─── Data excerpt

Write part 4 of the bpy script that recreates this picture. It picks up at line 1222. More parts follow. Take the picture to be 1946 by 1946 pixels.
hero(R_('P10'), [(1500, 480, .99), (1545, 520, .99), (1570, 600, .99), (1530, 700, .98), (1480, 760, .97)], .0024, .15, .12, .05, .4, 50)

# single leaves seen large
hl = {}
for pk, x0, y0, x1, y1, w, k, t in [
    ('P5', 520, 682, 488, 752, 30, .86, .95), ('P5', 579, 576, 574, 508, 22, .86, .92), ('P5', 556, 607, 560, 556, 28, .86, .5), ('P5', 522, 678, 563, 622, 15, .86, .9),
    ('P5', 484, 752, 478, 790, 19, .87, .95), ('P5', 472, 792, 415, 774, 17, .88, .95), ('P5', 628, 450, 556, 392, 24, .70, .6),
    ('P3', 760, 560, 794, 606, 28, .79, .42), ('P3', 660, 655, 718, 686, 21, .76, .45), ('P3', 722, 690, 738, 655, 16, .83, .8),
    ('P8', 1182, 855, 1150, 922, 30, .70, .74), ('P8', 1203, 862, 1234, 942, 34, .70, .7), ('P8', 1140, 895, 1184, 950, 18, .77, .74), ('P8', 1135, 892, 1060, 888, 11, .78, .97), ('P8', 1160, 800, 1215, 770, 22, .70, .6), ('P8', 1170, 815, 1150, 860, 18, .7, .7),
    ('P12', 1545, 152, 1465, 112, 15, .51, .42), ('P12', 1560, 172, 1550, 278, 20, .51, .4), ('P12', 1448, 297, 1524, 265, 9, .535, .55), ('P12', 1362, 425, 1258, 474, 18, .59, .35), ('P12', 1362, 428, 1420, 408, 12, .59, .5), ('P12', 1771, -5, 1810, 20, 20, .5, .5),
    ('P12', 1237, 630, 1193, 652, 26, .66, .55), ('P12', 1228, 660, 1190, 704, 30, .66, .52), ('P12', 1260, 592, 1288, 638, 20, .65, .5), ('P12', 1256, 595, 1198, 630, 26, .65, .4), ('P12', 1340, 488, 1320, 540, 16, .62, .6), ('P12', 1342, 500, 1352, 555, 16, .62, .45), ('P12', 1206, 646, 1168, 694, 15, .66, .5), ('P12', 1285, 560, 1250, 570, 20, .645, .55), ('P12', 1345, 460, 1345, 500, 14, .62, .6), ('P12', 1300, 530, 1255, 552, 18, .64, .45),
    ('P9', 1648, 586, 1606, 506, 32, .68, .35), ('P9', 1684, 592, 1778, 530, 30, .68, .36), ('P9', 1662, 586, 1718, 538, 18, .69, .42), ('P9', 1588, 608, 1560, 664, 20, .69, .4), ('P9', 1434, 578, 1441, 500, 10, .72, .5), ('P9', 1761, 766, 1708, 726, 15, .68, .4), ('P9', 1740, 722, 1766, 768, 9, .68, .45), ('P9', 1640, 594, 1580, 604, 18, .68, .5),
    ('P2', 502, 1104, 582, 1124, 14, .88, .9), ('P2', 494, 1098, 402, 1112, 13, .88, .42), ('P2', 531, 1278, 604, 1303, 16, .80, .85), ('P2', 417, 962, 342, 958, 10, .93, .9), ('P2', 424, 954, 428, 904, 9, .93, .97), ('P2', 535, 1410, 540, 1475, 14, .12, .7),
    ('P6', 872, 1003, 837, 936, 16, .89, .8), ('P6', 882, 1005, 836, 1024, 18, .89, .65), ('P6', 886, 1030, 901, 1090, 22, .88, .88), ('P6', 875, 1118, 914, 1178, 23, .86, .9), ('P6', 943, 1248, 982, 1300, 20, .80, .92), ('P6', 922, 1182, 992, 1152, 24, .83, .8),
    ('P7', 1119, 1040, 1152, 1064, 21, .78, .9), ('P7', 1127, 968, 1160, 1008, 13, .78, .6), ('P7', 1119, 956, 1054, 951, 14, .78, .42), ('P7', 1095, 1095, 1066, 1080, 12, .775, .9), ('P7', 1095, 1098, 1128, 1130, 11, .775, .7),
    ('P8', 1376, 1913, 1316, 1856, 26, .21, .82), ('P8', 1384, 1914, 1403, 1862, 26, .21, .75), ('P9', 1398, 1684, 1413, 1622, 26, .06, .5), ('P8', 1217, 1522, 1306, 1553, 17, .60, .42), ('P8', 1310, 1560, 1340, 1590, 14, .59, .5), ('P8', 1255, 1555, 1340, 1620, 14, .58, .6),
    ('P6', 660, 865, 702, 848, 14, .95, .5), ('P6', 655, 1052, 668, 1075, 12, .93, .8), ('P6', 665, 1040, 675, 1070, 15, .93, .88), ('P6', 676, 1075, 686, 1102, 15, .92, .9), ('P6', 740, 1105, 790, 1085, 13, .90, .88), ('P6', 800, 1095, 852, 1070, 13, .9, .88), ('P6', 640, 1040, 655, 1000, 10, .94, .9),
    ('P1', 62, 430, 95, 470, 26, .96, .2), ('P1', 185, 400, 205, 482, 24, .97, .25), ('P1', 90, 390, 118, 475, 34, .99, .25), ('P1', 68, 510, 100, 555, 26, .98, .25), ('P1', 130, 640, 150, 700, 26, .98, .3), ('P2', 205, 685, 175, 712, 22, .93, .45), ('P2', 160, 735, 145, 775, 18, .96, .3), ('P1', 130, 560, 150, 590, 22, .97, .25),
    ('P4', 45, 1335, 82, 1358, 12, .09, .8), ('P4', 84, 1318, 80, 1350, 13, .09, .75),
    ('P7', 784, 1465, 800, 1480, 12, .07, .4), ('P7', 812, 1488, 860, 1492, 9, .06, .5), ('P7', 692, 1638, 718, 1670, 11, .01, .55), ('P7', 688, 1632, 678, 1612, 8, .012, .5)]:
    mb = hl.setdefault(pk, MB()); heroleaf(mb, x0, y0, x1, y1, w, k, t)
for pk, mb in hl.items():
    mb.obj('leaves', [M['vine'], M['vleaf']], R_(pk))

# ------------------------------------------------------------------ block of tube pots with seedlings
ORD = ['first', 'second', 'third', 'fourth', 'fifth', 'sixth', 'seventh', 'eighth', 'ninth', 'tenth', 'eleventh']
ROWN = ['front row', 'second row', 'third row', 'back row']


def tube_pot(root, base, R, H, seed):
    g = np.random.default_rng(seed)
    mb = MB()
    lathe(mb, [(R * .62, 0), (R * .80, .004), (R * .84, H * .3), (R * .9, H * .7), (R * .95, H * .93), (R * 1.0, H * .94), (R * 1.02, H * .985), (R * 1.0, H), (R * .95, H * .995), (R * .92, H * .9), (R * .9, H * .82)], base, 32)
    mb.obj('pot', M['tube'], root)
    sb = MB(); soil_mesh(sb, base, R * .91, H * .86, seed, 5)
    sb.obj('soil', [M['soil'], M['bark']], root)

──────

__Goal__: Write the complete data out, exactly as above.

__Answer for the task__:
Write part 4 of the bpy script that recreates this picture. It picks up at line 1222. More parts follow. Take the picture to be 1946 by 1946 pixels.
hero(R_('P10'), [(1500, 480, .99), (1545, 520, .99), (1570, 600, .99), (1530, 700, .98), (1480, 760, .97)], .0024, .15, .12, .05, .4, 50)

# single leaves seen large
hl = {}
for pk, x0, y0, x1, y1, w, k, t in [
    ('P5', 520, 682, 488, 752, 30, .86, .95), ('P5', 579, 576, 574, 508, 22, .86, .92), ('P5', 556, 607, 560, 556, 28, .86, .5), ('P5', 522, 678, 563, 622, 15, .86, .9),
    ('P5', 484, 752, 478, 790, 19, .87, .95), ('P5', 472, 792, 415, 774, 17, .88, .95), ('P5', 628, 450, 556, 392, 24, .70, .6),
    ('P3', 760, 560, 794, 606, 28, .79, .42), ('P3', 660, 655, 718, 686, 21, .76, .45), ('P3', 722, 690, 738, 655, 16, .83, .8),
    ('P8', 1182, 855, 1150, 922, 30, .70, .74), ('P8', 1203, 862, 1234, 942, 34, .70, .7), ('P8', 1140, 895, 1184, 950, 18, .77, .74), ('P8', 1135, 892, 1060, 888, 11, .78, .97), ('P8', 1160, 800, 1215, 770, 22, .70, .6), ('P8', 1170, 815, 1150, 860, 18, .7, .7),
    ('P12', 1545, 152, 1465, 112, 15, .51, .42), ('P12', 1560, 172, 1550, 278, 20, .51, .4), ('P12', 1448, 297, 1524, 265, 9, .535, .55), ('P12', 1362, 425, 1258, 474, 18, .59, .35), ('P12', 1362, 428, 1420, 408, 12, .59, .5), ('P12', 1771, -5, 1810, 20, 20, .5, .5),
    ('P12', 1237, 630, 1193, 652, 26, .66, .55), ('P12', 1228, 660, 1190, 704, 30, .66, .52), ('P12', 1260, 592, 1288, 638, 20, .65, .5), ('P12', 1256, 595, 1198, 630, 26, .65, .4), ('P12', 1340, 488, 1320, 540, 16, .62, .6), ('P12', 1342, 500, 1352, 555, 16, .62, .45), ('P12', 1206, 646, 1168, 694, 15, .66, .5), ('P12', 1285, 560, 1250, 570, 20, .645, .55), ('P12', 1345, 460, 1345, 500, 14, .62, .6), ('P12', 1300, 530, 1255, 552, 18, .64, .45),
    ('P9', 1648, 586, 1606, 506, 32, .68, .35), ('P9', 1684, 592, 1778, 530, 30, .68, .36), ('P9', 1662, 586, 1718, 538, 18, .69, .42), ('P9', 1588, 608, 1560, 664, 20, .69, .4), ('P9', 1434, 578, 1441, 500, 10, .72, .5), ('P9', 1761, 766, 1708, 726, 15, .68, .4), ('P9', 1740, 722, 1766, 768, 9, .68, .45), ('P9', 1640, 594, 1580, 604, 18, .68, .5),
    ('P2', 502, 1104, 582, 1124, 14, .88, .9), ('P2', 494, 1098, 402, 1112, 13, .88, .42), ('P2', 531, 1278, 604, 1303, 16, .80, .85), ('P2', 417, 962, 342, 958, 10, .93, .9), ('P2', 424, 954, 428, 904, 9, .93, .97), ('P2', 535, 1410, 540, 1475, 14, .12, .7),
    ('P6', 872, 1003, 837, 936, 16, .89, .8), ('P6', 882, 1005, 836, 1024, 18, .89, .65), ('P6', 886, 1030, 901, 1090, 22, .88, .88), ('P6', 875, 1118, 914, 1178, 23, .86, .9), ('P6', 943, 1248, 982, 1300, 20, .80, .92), ('P6', 922, 1182, 992, 1152, 24, .83, .8),
    ('P7', 1119, 1040, 1152, 1064, 21, .78, .9), ('P7', 1127, 968, 1160, 1008, 13, .78, .6), ('P7', 1119, 956, 1054, 951, 14, .78, .42), ('P7', 1095, 1095, 1066, 1080, 12, .775, .9), ('P7', 1095, 1098, 1128, 1130, 11, .775, .7),
    ('P8', 1376, 1913, 1316, 1856, 26, .21, .82), ('P8', 1384, 1914, 1403, 1862, 26, .21, .75), ('P9', 1398, 1684, 1413, 1622, 26, .06, .5), ('P8', 1217, 1522, 1306, 1553, 17, .60, .42), ('P8', 1310, 1560, 1340, 1590, 14, .59, .5), ('P8', 1255, 1555, 1340, 1620, 14, .58, .6),
    ('P6', 660, 865, 702, 848, 14, .95, .5), ('P6', 655, 1052, 668, 1075, 12, .93, .8), ('P6', 665, 1040, 675, 1070, 15, .93, .88), ('P6', 676, 1075, 686, 1102, 15, .92, .9), ('P6', 740, 1105, 790, 1085, 13, .90, .88), ('P6', 800, 1095, 852, 1070, 13, .9, .88), ('P6', 640, 1040, 655, 1000, 10, .94, .9),
    ('P1', 62, 430, 95, 470, 26, .96, .2), ('P1', 185, 400, 205, 482, 24, .97, .25), ('P1', 90, 390, 118, 475, 34, .99, .25), ('P1', 68, 510, 100, 555, 26, .98, .25), ('P1', 130, 640, 150, 700, 26, .98, .3), ('P2', 205, 685, 175, 712, 22, .93, .45), ('P2', 160, 735, 145, 775, 18, .96, .3), ('P1', 130, 560, 150, 590, 22, .97, .25),
    ('P4', 45, 1335, 82, 1358, 12, .09, .8), ('P4', 84, 1318, 80, 1350, 13, .09, .75),
    ('P7', 784, 1465, 800, 1480, 12, .07, .4), ('P7', 812, 1488, 860, 1492, 9, .06, .5), ('P7', 692, 1638, 718, 1670, 11, .01, .55), ('P7', 688, 1632, 678, 1612, 8, .012, .5)]:
    mb = hl.setdefault(pk, MB()); heroleaf(mb, x0, y0, x1, y1, w, k, t)
for pk, mb in hl.items():
    mb.obj('leaves', [M['vine'], M['vleaf']], R_(pk))

# ------------------------------------------------------------------ block of tube pots with seedlings
ORD = ['first', 'second', 'third', 'fourth', 'fifth', 'sixth', 'seventh', 'eighth', 'ninth', 'tenth', 'eleventh']
ROWN = ['front row', 'second row', 'third row', 'back row']


def tube_pot(root, base, R, H, seed):
    g = np.random.default_rng(seed)
    mb = MB()
    lathe(mb, [(R * .62, 0), (R * .80, .004), (R * .84, H * .3), (R * .9, H * .7), (R * .95, H * .93), (R * 1.0, H * .94), (R * 1.02, H * .985), (R * 1.0, H), (R * .95, H * .995), (R * .92, H * .9), (R * .9, H * .82)], base, 32)
    mb.obj('pot', M['tube'], root)
    sb = MB(); soil_mesh(sb, base, R * .91, H * .86, seed, 5)
    sb.obj('soil', [M['soil'], M['bark']], root)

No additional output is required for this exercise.